— START OF Data shown —
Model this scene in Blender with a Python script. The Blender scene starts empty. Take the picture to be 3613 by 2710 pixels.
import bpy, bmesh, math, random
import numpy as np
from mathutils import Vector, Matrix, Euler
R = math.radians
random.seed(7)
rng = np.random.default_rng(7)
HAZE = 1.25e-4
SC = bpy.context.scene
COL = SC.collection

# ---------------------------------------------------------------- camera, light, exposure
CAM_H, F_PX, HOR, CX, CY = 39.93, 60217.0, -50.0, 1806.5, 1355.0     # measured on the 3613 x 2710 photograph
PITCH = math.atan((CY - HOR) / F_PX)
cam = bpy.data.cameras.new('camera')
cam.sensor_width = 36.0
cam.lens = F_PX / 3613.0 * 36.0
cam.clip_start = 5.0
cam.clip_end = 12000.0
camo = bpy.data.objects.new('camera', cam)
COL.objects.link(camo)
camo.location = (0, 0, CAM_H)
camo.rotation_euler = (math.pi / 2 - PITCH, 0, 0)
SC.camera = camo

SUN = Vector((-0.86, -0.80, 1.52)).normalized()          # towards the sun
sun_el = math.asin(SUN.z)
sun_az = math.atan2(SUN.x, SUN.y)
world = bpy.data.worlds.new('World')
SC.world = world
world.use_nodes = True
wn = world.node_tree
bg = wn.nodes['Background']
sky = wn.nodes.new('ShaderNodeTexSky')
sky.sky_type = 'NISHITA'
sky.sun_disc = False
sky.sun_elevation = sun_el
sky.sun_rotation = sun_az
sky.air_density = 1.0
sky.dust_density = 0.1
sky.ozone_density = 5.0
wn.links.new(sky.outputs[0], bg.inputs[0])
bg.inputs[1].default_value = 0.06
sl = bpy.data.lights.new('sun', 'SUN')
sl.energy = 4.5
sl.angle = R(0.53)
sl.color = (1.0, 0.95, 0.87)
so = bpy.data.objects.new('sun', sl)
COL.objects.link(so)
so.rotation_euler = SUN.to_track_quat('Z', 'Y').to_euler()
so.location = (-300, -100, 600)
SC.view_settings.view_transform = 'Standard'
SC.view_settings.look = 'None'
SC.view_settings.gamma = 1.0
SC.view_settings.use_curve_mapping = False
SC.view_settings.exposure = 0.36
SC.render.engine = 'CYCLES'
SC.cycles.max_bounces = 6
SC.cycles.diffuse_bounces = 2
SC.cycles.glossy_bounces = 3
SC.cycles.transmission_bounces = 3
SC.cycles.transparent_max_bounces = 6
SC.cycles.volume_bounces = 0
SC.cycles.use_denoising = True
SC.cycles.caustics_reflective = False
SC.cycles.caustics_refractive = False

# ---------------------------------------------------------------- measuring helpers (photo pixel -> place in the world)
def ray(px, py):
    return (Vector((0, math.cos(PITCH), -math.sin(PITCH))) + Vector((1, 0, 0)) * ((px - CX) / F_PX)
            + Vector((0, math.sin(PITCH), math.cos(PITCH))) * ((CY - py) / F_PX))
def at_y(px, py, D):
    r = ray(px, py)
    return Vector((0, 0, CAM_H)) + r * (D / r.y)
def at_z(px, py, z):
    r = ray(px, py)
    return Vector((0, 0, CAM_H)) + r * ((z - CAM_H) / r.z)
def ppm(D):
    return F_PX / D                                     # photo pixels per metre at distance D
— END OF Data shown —
### Objective
The required output is the exact run of lines from the beginning of the listing above to the line that contains "SC.camera = camo", inclusive of both.

### Answer to the exercise
Model this scene in Blender with a Python script. The Blender scene starts empty. Take the picture to be 3613 by 2710 pixels.
import bpy, bmesh, math, random
import numpy as np
from mathutils import Vector, Matrix, Euler
R = math.radians
random.seed(7)
rng = np.random.default_rng(7)
HAZE = 1.25e-4
SC = bpy.context.scene
COL = SC.collection

# ---------------------------------------------------------------- camera, light, exposure
CAM_H, F_PX, HOR, CX, CY = 39.93, 60217.0, -50.0, 1806.5, 1355.0     # measured on the 3613 x 2710 photograph
PITCH = math.atan((CY - HOR) / F_PX)
cam = bpy.data.cameras.new('camera')
cam.sensor_width = 36.0
cam.lens = F_PX / 3613.0 * 36.0
cam.clip_start = 5.0
cam.clip_end = 12000.0
camo = bpy.data.objects.new('camera', cam)
COL.objects.link(camo)
camo.location = (0, 0, CAM_H)
camo.rotation_euler = (math.pi / 2 - PITCH, 0, 0)
SC.camera = camo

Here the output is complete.